WORK REQUIRED: Would you extract the whole listing below and retype it exactly?

- - - -

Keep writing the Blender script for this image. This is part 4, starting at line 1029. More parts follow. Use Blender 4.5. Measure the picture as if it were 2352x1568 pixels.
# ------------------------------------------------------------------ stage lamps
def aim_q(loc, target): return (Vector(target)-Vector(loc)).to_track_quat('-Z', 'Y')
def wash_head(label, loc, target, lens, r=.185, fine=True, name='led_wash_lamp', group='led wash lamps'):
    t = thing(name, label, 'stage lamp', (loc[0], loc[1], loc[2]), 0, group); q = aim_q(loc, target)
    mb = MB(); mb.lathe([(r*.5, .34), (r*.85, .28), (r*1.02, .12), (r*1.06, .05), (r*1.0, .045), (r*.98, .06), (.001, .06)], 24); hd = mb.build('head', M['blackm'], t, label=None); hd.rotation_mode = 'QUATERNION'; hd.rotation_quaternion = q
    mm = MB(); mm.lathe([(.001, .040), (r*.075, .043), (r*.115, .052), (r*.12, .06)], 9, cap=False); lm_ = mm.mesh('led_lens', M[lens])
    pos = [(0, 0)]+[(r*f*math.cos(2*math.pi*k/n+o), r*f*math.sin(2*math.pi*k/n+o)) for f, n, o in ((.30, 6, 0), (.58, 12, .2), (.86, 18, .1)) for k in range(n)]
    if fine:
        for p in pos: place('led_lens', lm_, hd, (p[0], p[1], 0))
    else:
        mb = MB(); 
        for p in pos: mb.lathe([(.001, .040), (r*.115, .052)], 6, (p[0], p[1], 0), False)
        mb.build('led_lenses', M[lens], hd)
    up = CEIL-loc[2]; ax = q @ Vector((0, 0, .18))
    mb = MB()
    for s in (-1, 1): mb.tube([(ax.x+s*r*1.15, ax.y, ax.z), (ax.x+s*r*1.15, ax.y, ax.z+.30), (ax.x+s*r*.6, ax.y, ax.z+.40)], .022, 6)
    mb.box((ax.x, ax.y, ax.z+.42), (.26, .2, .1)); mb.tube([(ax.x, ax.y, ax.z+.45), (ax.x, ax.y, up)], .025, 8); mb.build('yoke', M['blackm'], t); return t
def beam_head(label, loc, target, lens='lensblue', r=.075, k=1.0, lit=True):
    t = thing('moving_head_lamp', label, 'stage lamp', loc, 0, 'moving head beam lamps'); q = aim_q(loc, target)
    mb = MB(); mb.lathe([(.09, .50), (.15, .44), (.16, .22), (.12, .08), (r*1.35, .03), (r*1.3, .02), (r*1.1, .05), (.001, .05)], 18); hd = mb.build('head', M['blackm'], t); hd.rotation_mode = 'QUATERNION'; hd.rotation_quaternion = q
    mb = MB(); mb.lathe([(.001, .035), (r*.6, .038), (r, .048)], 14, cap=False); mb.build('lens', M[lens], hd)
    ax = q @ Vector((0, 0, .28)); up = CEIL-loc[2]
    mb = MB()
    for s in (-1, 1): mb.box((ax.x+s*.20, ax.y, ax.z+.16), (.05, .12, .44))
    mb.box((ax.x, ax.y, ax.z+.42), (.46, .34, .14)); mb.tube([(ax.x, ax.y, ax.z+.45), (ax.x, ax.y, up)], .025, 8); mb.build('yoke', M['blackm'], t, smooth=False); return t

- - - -

OUTPUT FOR THIS TASK:
Keep writing the Blender script for this image. This is part 4, starting at line 1029. More parts follow. Use Blender 4.5. Measure the picture as if it were 2352x1568 pixels.
# ------------------------------------------------------------------ stage lamps
def aim_q(loc, target): return (Vector(target)-Vector(loc)).to_track_quat('-Z', 'Y')
def wash_head(label, loc, target, lens, r=.185, fine=True, name='led_wash_lamp', group='led wash lamps'):
    t = thing(name, label, 'stage lamp', (loc[0], loc[1], loc[2]), 0, group); q = aim_q(loc, target)
    mb = MB(); mb.lathe([(r*.5, .34), (r*.85, .28), (r*1.02, .12), (r*1.06, .05), (r*1.0, .045), (r*.98, .06), (.001, .06)], 24); hd = mb.build('head', M['blackm'], t, label=None); hd.rotation_mode = 'QUATERNION'; hd.rotation_quaternion = q
    mm = MB(); mm.lathe([(.001, .040), (r*.075, .043), (r*.115, .052), (r*.12, .06)], 9, cap=False); lm_ = mm.mesh('led_lens', M[lens])
    pos = [(0, 0)]+[(r*f*math.cos(2*math.pi*k/n+o), r*f*math.sin(2*math.pi*k/n+o)) for f, n, o in ((.30, 6, 0), (.58, 12, .2), (.86, 18, .1)) for k in range(n)]
    if fine:
        for p in pos: place('led_lens', lm_, hd, (p[0], p[1], 0))
    else:
        mb = MB(); 
        for p in pos: mb.lathe([(.001, .040), (r*.115, .052)], 6, (p[0], p[1], 0), False)
        mb.build('led_lenses', M[lens], hd)
    up = CEIL-loc[2]; ax = q @ Vector((0, 0, .18))
    mb = MB()
    for s in (-1, 1): mb.tube([(ax.x+s*r*1.15, ax.y, ax.z), (ax.x+s*r*1.15, ax.y, ax.z+.30), (ax.x+s*r*.6, ax.y, ax.z+.40)], .022, 6)
    mb.box((ax.x, ax.y, ax.z+.42), (.26, .2, .1)); mb.tube([(ax.x, ax.y, ax.z+.45), (ax.x, ax.y, up)], .025, 8); mb.build('yoke', M['blackm'], t); return t
def beam_head(label, loc, target, lens='lensblue', r=.075, k=1.0, lit=True):
    t = thing('moving_head_lamp', label, 'stage lamp', loc, 0, 'moving head beam lamps'); q = aim_q(loc, target)
    mb = MB(); mb.lathe([(.09, .50), (.15, .44), (.16, .22), (.12, .08), (r*1.35, .03), (r*1.3, .02), (r*1.1, .05), (.001, .05)], 18); hd = mb.build('head', M['blackm'], t); hd.rotation_mode = 'QUATERNION'; hd.rotation_quaternion = q
    mb = MB(); mb.lathe([(.001, .035), (r*.6, .038), (r, .048)], 14, cap=False); mb.build('lens', M[lens], hd)
    ax = q @ Vector((0, 0, .28)); up = CEIL-loc[2]
    mb = MB()
    for s in (-1, 1): mb.box((ax.x+s*.20, ax.y, ax.z+.16), (.05, .12, .44))
    mb.box((ax.x, ax.y, ax.z+.42), (.46, .34, .14)); mb.tube([(ax.x, ax.y, ax.z+.45), (ax.x, ax.y, up)], .025, 8); mb.build('yoke', M['blackm'], t, smooth=False); return t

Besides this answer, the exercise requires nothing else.